Recognition and legitimation

The impact of marriage on parenthood

By William Wetherall

First posted 1 January 2007
Last updated 18 July 2009


The 1899 Nationality Law included a provision for aliens to become Japanese through paternal or maternal recognition (ninchi) after birth. The formalities for recognition by a Japanese father or mother were specified in family laws. But the provision was dropped from the 1950 law. And the 1985 law permits nationality through recognition after birth only in conjunction with legitimation.

The 1985 Nationality Law implies, rather than specifies, that a child of a Japanese father and a non-Japanese mother can become Japanese at birth only if the couple are married under Japanese law before the child's birth -- or if, in accordance with the Family Registration Law, the father recognizes the child before it is born (taiji ninchi). There are no provisions for nationality through retroactive recognition of an illegitimate child, though nationality can be obtained through legitimation and recognition of a minor child.

A child who was born out of wedlock to a non-Japanese woman can become Japanese without naturalization if (1) the child is under 20 years of age, (2) one of its parents is Japanese, (3) its parents have married and recognize the child as theirs, and (4) the recognizing Japanese parent was Japanese at the time the child was born and is still Japanese (or was Japanese at the time of his or her death after marriage and recognition). Otherwise, the child would have to naturalize.

Japan's courts have ruled in numerous cases involving disputes between parents and bureaucrats over the interpretation of the time of recognition. The Nationality Law simply states that either parent of a child must be Japanese "at the time of its birth" (shussei no toki ni). This is usually taken to mean that marriage or fetal recognition must take place before the child's birth, but more loosely construed it can also mean that paternal recognition is acceptable within the brief period allowed for the filing of the child's birth certificate.

In one case, a girl born in Japan to a Filipino mother who was not married to her daughter's Japanese father requested confirmation of her right to acquire her father's Japanese nationality. The Supreme Court upheld lower court rejections of the request on the grounds that her father had failed to acknowledge his paternity before, or within a reasonable time after, her birth. The girl had acquired her mother's nationality at birth, but this had no bearing on the case. In the meantime, a younger sister, fathered by the same man, was duly registered as his daughter, and thereby became Japanese, because he had recognized her before her birth.

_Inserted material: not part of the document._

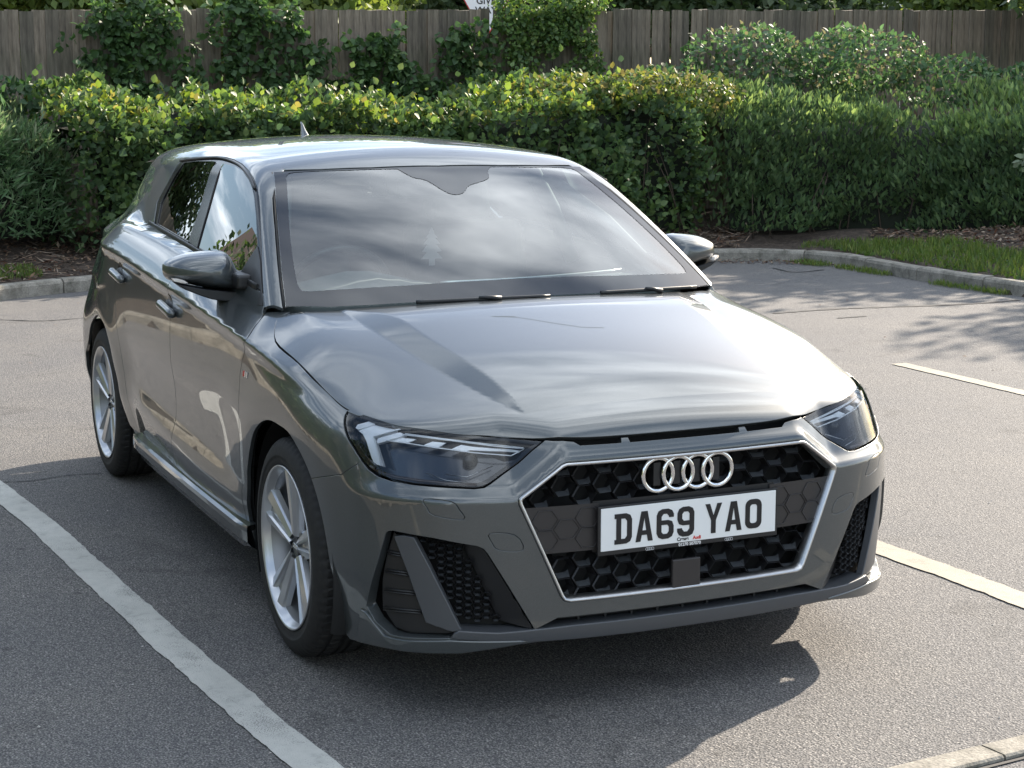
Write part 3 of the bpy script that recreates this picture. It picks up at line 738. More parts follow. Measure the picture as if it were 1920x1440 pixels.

In April 2005, however, the Tokyo District Court ruled that it was unconstitutional not to grant Japanese nationality to the son of a Filipino woman not married to the boy's Japanese father, who continues to live with his Japanese family but participates in his son's upbringing. The boy was born in 1997 and the father did not recognize him until 1999. The court argued that it is unreasonable to base a child's nationality on the legal relationship of its parents, in an age when there are many kinds of families. Whether this judgment will stand in higher courts, and how it will effect the nationality status of other children in like circumstances, remains to be seen. It is at least encouraging that one court has attempted to eliminate another cause of discrimination.

Under the 1899 Nationality Law, acquisition of nationality by paternal recognition was possible after birth, whether or not the recognizing father or mother were married. The 1950 law provided for neither recognition after birth, nor for recognition in conjunction with marriage (legitimation).

1985 revisions included a new article (Article 3) allowing children to acquire nationality through legitimation and recognition after their birth and by their 20th birthday. In 2008, however, the 2008 Supreme Court ruled that the legitimation condition irrationally discriminated against such children and was therefore unconstitutional. The Diet quickly deleted the condition from Article 3 and made supplementary provisions for children effected by the court's decision to acquire Japanese nationality retroactively.

The 2009 revision was within the parameters of family law, as it affected only the conditions that a child could be registered in it's Japanese father's (or mother's) family register. The Civil Code, and following it the Family Register Law, continue to differentiate children of in-wedlock and out-of-wedlock statuses, and numerous acknowledgment issues also remain.

Acquisition through legitimation coupled with acknowledgement, after birth, became possible from 1985, but in 2008 the Supreme Court struck down the acknowledgement constraint. A revision effective from 2009 allows acquisition by post-birth acknowledgement alone, and retroactive measures facilitate acquisition for those who in the past had been acknowledged after birth and before turning 20. The acknowledgement condition remains unchanged from the 1985 law.